_TASK STATEMENT_
Give the number of lines in the data that hold the string "pixels". Nothing else is needed.

## START DATA ROWS

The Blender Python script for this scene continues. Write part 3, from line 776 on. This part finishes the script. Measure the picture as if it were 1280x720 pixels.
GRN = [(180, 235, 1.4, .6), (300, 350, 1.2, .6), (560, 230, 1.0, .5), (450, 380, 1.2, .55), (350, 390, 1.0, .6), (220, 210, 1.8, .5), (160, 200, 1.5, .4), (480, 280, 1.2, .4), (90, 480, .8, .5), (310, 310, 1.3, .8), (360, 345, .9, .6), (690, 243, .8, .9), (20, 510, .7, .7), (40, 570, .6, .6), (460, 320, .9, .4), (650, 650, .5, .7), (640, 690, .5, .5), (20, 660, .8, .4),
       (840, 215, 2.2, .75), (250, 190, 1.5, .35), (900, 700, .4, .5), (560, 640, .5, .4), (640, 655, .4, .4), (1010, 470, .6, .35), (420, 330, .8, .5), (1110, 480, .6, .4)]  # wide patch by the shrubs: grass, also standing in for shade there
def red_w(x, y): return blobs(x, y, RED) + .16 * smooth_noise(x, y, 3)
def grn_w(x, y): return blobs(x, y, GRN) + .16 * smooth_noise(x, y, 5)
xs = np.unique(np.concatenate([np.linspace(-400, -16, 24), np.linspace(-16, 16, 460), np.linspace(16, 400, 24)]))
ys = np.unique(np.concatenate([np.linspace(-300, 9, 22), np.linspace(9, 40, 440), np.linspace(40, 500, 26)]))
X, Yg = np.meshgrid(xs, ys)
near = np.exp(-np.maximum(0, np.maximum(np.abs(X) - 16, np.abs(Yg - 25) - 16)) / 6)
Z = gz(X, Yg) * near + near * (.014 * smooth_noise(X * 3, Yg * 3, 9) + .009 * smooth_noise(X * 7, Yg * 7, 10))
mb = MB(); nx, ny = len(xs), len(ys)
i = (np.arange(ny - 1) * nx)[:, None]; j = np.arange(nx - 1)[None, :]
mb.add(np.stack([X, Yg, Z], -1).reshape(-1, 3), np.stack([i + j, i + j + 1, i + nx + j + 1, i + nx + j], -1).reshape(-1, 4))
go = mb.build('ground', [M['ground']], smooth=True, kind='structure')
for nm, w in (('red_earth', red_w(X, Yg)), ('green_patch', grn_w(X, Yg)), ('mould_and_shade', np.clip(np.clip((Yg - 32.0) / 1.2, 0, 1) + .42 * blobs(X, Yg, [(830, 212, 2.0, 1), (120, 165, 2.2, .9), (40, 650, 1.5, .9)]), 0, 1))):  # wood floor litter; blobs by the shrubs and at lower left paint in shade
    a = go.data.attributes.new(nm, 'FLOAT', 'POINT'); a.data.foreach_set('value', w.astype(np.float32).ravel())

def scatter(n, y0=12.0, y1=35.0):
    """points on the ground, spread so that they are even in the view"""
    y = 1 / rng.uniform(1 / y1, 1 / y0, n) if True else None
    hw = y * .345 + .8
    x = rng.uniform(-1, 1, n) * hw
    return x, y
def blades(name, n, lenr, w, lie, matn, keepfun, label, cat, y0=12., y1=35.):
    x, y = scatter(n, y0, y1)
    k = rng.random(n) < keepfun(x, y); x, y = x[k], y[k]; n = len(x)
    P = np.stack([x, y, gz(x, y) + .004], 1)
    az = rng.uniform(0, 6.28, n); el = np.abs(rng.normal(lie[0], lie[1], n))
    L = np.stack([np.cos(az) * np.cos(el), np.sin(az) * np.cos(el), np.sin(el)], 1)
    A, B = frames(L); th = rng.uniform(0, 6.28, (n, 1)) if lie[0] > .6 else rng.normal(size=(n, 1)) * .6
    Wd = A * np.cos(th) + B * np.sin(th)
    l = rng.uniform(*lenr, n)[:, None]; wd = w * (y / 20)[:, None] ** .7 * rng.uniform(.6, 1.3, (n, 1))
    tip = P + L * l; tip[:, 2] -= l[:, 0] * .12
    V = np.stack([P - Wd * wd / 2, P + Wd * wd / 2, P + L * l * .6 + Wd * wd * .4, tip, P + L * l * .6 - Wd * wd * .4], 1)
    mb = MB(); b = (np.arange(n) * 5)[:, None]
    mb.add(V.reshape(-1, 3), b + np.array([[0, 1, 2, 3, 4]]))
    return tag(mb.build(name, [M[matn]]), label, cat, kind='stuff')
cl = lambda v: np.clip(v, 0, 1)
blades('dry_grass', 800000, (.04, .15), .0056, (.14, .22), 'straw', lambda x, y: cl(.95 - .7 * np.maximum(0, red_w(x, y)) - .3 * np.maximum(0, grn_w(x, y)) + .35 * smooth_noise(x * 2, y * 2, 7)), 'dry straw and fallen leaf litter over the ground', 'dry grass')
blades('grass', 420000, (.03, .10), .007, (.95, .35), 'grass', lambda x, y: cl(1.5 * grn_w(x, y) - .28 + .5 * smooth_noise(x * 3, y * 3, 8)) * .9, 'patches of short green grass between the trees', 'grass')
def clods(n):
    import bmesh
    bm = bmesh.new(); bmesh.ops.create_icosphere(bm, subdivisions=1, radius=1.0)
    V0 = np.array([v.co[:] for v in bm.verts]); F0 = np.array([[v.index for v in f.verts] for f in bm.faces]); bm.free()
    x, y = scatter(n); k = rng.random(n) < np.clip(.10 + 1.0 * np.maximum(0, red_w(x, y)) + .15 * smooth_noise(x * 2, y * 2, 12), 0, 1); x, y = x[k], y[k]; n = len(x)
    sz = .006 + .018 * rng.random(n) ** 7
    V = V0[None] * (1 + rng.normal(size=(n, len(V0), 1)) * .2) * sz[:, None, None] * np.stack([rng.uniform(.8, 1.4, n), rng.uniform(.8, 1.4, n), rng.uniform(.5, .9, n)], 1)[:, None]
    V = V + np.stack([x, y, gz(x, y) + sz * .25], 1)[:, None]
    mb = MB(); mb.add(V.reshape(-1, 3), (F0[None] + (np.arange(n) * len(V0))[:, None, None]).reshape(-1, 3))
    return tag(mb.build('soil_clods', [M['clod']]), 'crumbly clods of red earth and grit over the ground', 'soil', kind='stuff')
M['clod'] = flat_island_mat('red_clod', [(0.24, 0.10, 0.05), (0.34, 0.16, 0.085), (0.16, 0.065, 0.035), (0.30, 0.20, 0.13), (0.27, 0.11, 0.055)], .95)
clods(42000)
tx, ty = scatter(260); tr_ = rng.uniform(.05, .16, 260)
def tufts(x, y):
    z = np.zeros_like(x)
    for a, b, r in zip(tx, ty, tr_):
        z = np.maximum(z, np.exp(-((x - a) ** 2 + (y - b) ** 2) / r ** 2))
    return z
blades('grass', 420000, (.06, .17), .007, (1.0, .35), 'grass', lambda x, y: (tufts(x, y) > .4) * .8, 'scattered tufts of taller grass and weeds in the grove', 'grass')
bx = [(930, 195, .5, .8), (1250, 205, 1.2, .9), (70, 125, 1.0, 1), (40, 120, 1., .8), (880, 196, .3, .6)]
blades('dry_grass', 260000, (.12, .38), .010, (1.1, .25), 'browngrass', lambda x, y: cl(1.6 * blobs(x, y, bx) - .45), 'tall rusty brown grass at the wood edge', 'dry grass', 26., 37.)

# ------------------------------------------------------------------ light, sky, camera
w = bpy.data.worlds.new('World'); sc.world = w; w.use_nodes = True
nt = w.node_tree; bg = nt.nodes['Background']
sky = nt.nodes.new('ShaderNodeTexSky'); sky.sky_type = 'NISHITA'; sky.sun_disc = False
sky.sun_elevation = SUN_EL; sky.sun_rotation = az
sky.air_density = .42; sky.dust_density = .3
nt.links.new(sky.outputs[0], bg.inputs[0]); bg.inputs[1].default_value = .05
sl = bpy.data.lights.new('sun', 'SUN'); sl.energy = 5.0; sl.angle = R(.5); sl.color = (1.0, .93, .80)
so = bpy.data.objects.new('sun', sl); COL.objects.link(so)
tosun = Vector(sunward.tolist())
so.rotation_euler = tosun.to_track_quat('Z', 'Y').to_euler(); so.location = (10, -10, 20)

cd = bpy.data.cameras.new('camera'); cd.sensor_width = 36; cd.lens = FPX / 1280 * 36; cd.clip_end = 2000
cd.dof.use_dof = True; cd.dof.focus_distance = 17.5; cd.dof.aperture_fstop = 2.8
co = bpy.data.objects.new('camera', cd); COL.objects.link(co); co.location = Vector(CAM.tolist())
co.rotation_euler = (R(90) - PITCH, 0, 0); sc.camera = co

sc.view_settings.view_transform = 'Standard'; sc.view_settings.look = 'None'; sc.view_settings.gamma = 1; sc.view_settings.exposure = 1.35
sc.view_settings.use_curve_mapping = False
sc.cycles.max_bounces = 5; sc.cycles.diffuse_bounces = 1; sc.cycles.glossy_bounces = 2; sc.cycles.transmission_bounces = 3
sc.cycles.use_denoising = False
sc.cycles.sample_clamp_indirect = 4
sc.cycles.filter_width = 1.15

## END DATA ROWS
## START DATA ROWS

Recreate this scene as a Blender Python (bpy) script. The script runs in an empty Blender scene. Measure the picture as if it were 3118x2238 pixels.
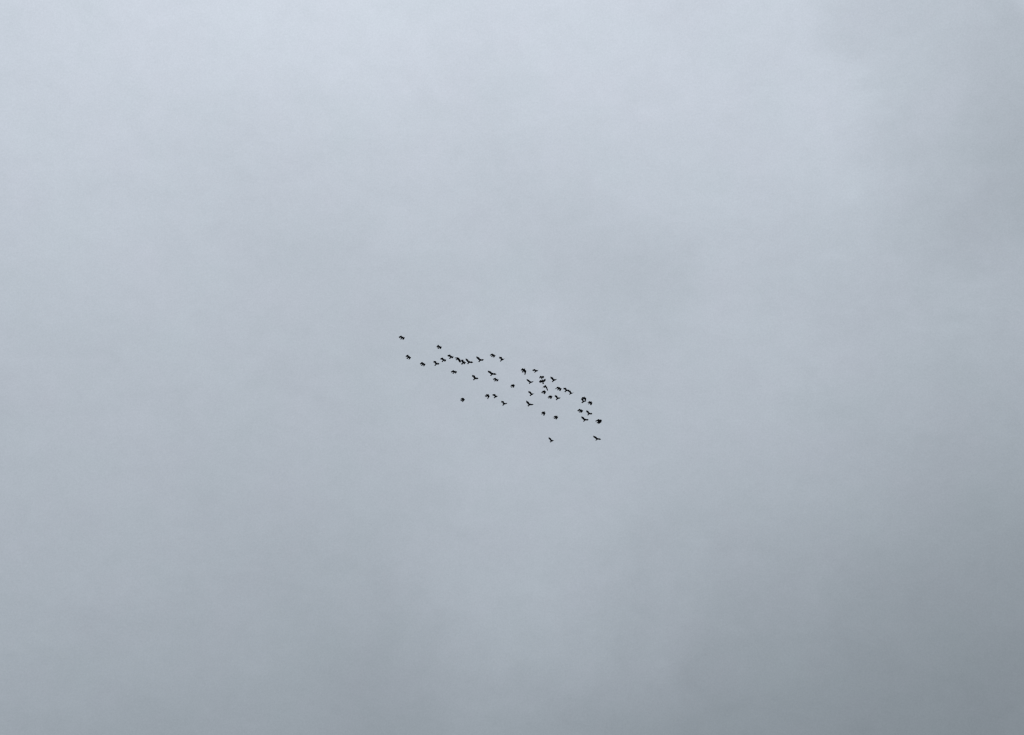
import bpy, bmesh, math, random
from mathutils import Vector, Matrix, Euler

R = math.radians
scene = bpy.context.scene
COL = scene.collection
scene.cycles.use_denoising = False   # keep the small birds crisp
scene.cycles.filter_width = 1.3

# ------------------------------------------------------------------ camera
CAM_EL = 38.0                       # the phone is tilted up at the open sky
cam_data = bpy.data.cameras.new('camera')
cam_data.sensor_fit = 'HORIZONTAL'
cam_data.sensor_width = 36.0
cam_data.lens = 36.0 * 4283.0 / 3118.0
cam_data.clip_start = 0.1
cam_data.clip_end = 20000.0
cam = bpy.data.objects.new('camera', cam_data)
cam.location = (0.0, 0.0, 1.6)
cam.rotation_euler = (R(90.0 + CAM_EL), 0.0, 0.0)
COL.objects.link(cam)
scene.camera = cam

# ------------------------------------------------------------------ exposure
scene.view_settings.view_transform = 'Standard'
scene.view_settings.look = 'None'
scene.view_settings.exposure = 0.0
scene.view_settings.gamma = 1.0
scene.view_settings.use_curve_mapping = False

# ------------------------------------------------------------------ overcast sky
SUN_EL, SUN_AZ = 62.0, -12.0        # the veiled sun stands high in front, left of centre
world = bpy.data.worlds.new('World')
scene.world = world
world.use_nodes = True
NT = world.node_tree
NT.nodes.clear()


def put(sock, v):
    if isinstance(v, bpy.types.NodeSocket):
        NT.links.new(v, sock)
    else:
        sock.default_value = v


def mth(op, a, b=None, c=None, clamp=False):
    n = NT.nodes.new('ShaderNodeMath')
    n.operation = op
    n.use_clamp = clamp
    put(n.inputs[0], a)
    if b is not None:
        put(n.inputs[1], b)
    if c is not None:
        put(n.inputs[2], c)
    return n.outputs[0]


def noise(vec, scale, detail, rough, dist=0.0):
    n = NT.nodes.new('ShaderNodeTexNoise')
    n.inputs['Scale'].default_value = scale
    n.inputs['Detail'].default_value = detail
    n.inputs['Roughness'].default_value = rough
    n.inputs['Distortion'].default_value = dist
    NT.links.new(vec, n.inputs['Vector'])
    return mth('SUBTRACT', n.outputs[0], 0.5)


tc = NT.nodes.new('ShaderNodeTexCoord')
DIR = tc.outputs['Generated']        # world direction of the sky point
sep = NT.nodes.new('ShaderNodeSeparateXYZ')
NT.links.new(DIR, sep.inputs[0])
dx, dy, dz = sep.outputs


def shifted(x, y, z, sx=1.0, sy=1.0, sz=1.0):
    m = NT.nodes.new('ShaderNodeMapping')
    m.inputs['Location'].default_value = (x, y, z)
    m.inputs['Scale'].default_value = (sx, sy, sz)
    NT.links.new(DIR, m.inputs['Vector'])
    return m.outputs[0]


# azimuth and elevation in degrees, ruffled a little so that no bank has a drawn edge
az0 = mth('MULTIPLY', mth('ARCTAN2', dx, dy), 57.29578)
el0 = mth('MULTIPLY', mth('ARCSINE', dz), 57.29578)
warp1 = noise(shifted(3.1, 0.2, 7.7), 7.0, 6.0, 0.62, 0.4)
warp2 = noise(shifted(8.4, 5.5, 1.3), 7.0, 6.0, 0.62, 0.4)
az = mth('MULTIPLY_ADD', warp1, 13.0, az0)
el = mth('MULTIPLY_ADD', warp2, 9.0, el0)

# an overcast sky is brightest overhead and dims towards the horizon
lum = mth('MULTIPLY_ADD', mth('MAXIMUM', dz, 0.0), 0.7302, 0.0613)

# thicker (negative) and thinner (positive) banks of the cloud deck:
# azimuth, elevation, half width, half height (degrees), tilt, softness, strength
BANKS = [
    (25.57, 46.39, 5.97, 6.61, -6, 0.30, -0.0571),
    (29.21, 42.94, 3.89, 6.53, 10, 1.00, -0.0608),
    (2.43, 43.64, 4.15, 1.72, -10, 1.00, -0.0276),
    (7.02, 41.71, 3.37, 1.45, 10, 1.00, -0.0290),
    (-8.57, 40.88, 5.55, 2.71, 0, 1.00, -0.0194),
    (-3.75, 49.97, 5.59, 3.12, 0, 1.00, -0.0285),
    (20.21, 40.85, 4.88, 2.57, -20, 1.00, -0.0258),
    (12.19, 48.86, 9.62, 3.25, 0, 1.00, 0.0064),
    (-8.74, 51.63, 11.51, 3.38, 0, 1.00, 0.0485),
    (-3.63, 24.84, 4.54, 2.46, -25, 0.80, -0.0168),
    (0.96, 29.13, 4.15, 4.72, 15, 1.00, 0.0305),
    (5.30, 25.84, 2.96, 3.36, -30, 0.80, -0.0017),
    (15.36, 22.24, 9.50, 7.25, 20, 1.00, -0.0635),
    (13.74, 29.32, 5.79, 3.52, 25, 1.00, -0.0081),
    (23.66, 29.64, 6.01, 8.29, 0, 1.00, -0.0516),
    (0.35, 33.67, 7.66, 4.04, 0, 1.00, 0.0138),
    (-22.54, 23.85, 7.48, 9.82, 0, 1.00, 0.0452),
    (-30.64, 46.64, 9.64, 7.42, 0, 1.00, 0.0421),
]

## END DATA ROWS
## START DATA ROWS

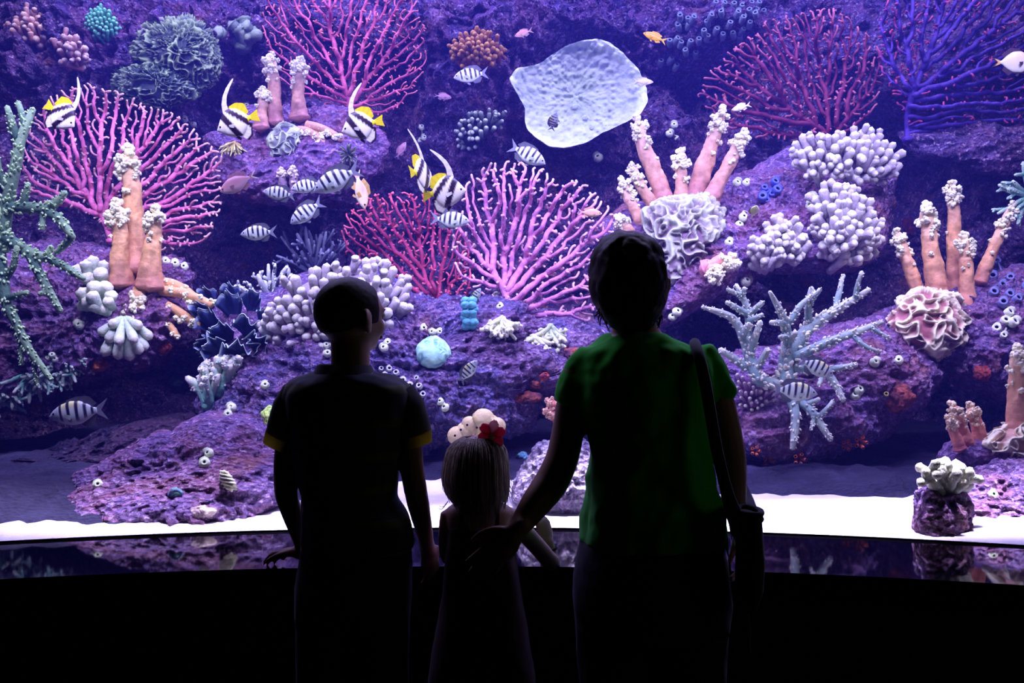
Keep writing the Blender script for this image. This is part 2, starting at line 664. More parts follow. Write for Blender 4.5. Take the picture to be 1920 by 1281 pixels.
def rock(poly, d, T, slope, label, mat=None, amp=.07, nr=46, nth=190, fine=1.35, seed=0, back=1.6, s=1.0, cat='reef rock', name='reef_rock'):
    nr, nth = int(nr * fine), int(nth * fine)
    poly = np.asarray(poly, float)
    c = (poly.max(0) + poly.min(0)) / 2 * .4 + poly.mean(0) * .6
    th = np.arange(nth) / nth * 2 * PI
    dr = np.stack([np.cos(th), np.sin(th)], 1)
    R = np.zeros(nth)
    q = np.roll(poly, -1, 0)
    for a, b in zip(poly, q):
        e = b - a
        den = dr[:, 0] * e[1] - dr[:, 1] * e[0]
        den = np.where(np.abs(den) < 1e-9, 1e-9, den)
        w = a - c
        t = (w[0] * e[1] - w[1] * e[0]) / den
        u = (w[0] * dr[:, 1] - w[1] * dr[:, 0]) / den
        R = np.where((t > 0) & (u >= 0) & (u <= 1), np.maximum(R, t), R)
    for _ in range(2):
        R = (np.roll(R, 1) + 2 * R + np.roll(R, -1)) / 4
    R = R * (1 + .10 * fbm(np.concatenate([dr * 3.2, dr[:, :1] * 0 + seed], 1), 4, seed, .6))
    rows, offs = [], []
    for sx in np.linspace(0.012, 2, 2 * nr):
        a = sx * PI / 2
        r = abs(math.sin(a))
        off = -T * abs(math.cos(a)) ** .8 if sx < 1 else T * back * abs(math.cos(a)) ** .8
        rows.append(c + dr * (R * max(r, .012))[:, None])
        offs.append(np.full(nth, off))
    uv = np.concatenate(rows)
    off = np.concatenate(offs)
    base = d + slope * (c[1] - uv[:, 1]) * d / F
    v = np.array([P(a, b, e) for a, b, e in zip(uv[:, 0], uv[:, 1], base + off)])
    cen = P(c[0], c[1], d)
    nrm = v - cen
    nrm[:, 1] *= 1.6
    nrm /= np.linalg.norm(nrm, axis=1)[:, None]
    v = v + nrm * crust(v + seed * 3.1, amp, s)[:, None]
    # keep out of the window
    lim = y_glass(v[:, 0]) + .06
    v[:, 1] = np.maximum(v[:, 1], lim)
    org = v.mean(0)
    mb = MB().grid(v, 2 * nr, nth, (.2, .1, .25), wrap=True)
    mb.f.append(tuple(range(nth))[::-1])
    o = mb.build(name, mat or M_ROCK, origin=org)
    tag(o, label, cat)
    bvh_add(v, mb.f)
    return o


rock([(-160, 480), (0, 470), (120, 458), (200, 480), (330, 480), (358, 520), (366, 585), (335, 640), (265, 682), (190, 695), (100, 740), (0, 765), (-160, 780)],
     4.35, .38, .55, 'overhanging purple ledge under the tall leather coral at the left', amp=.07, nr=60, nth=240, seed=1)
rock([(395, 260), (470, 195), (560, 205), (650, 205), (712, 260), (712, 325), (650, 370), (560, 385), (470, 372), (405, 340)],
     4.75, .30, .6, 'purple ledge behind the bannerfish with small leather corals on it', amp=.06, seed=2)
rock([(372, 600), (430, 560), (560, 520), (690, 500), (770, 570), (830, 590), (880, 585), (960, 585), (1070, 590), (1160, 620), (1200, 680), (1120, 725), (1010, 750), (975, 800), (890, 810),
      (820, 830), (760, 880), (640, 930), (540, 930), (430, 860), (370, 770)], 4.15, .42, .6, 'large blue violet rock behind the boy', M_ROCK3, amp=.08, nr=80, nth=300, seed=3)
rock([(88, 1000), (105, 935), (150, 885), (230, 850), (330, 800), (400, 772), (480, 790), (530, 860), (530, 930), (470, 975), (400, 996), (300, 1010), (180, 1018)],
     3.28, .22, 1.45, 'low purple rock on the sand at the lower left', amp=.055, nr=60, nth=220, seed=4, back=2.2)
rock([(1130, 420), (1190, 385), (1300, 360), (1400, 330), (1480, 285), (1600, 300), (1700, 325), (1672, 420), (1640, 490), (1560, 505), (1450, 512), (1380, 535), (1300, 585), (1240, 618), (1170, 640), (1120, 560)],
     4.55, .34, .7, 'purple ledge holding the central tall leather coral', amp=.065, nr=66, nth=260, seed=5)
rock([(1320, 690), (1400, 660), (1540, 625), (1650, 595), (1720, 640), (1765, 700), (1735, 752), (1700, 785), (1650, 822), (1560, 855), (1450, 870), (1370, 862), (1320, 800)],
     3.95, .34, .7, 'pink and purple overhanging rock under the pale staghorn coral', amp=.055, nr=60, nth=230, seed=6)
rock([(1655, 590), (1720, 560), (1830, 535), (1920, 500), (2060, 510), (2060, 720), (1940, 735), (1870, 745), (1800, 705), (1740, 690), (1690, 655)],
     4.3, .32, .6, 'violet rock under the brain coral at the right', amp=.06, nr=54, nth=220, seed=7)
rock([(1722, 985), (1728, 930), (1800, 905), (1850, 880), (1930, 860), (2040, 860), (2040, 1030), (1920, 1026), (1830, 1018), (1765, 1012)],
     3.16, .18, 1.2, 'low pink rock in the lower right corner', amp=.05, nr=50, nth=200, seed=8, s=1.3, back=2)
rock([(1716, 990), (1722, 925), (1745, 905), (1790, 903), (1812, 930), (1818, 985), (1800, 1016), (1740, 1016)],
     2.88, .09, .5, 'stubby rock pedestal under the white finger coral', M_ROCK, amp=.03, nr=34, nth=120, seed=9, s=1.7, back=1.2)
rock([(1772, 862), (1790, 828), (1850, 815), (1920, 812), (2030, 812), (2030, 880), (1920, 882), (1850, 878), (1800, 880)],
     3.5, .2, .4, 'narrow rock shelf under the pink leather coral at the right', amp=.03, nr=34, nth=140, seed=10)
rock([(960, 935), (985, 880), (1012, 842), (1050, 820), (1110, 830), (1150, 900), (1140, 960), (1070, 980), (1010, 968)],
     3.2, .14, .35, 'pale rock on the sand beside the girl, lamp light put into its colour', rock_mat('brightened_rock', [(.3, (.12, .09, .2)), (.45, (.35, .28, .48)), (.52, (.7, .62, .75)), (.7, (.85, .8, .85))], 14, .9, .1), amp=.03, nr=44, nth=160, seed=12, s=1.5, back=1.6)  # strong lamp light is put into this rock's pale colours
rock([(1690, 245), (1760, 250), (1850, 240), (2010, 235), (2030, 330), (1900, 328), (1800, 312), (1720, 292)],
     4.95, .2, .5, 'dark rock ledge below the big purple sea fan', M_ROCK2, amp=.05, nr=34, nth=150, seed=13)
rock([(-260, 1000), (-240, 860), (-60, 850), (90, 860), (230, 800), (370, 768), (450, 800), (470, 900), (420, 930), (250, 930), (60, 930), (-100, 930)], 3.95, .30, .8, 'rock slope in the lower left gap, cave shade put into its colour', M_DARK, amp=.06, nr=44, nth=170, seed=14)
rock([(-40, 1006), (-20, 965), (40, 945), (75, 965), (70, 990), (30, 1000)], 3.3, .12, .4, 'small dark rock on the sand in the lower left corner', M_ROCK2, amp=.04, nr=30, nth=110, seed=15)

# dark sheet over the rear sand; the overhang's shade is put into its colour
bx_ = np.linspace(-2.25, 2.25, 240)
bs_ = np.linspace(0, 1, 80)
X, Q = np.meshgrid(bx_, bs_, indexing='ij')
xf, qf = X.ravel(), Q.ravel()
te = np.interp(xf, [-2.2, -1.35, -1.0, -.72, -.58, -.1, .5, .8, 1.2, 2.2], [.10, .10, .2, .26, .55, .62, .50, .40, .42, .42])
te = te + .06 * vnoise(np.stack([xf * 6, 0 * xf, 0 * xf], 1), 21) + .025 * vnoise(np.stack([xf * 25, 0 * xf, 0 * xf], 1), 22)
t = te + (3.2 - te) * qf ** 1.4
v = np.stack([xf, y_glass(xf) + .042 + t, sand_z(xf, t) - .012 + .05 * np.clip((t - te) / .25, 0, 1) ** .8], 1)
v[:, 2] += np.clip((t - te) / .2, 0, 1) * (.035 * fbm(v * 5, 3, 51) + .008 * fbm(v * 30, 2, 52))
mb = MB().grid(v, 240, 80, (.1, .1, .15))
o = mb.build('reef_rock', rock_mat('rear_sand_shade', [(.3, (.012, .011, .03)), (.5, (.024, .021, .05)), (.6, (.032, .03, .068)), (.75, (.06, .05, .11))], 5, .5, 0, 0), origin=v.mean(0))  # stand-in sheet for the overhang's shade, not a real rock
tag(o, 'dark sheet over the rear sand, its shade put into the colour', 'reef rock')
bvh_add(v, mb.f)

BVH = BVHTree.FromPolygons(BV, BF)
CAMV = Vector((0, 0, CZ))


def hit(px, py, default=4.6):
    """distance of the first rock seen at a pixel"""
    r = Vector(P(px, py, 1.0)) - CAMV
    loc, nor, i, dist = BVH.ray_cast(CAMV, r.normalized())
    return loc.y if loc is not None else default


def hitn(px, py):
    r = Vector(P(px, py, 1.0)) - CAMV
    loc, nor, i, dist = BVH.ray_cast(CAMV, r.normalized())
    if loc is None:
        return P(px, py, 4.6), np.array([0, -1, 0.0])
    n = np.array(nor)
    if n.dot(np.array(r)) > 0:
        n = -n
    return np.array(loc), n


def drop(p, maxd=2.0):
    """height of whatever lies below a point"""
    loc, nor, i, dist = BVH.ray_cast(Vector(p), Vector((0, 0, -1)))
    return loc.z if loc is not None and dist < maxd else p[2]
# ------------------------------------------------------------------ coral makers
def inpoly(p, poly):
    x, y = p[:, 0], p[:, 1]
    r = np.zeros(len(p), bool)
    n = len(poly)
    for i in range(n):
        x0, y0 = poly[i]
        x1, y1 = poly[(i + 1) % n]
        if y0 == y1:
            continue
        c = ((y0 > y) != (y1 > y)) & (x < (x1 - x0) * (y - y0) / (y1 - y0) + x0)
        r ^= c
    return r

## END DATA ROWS

_EXPECTED ANSWER_
3